Still, Baghdad remains far from calm. Gunmen with automatic weapons and rocket-propelled grenades blasted guard towers outside the Interior Ministry in central Baghdad, killing five guards and wounding nine, a police official said.

A volley of at least four mortars were fired from the city’s dangerous southern districts at the Green Zone, the heavily fortified district where government offices and the US Embassy are located. The mortars hit near the home of a senior Iraqi military official, killing two Iraqi soldiers, an Iraqi army official said.

Police found the bodies of six people – three men and two women in the their late 20s and an 11-year-old girl – dumped in an empty lot in the Sadiyah district of south-western Baghdad, another police official said.
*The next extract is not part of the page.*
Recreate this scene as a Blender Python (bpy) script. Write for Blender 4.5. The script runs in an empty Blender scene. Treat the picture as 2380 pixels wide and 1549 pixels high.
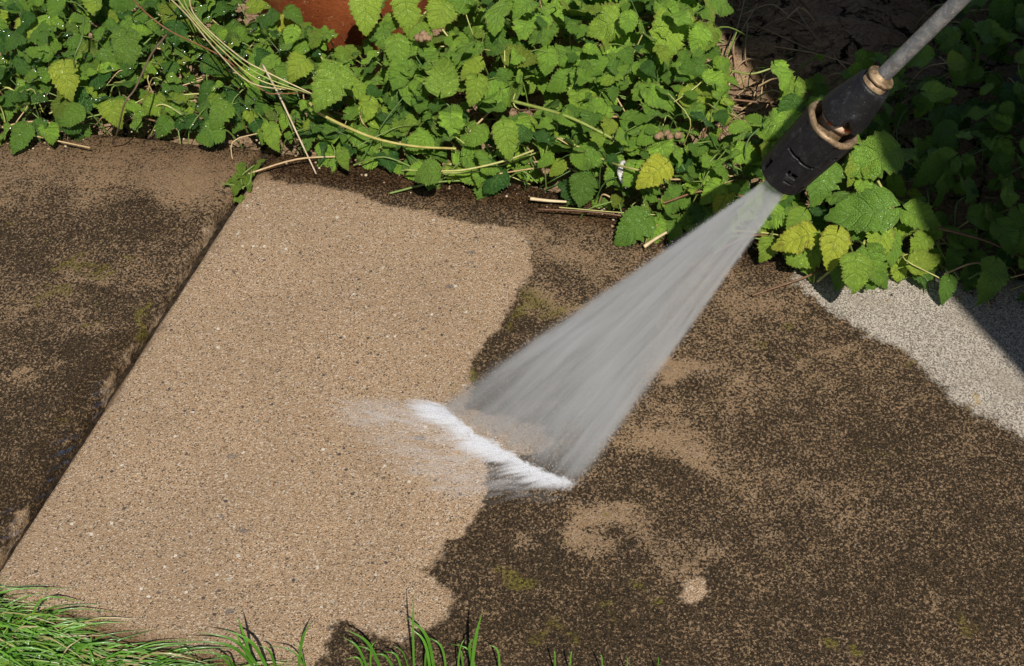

They were all blindfolded and bound, with gunshots to the head.

They were not immediately identified but appeared to be victims of sectarian slayings that still leave 20 to 30 bodies a day around the city.

The killing of New York Times reporter Khalid Hassan took place in Sadiyah, where gunmen shot him as he drove to work, the newspaper said. Hassan, 23, had called less than an hour earlier to say a checkpoint had blocked his normal route – then after the attack, he was able to call his mother on his mobile phone, telling her: “I’ve been shot.”

Hassan, who had worked for the paper for four years, was the second Times employee to be killed in Iraq, following the 2005 slaying of a stringer for the paper in the southern city of Basra. Hassan’s death came a day after two Iraqi staffers of the London-based Reuters news agency – a photographer and a driver - were killed by clashes between US forces and Shiite militiamen in east Baghdad.

At least 110 journalists and 40 media support staffers have been killed in Iraq since the US-led invasion in March 2003, according to the US-based Committee to Protect Journalists. More than 80% of media deaths have been Iraqis.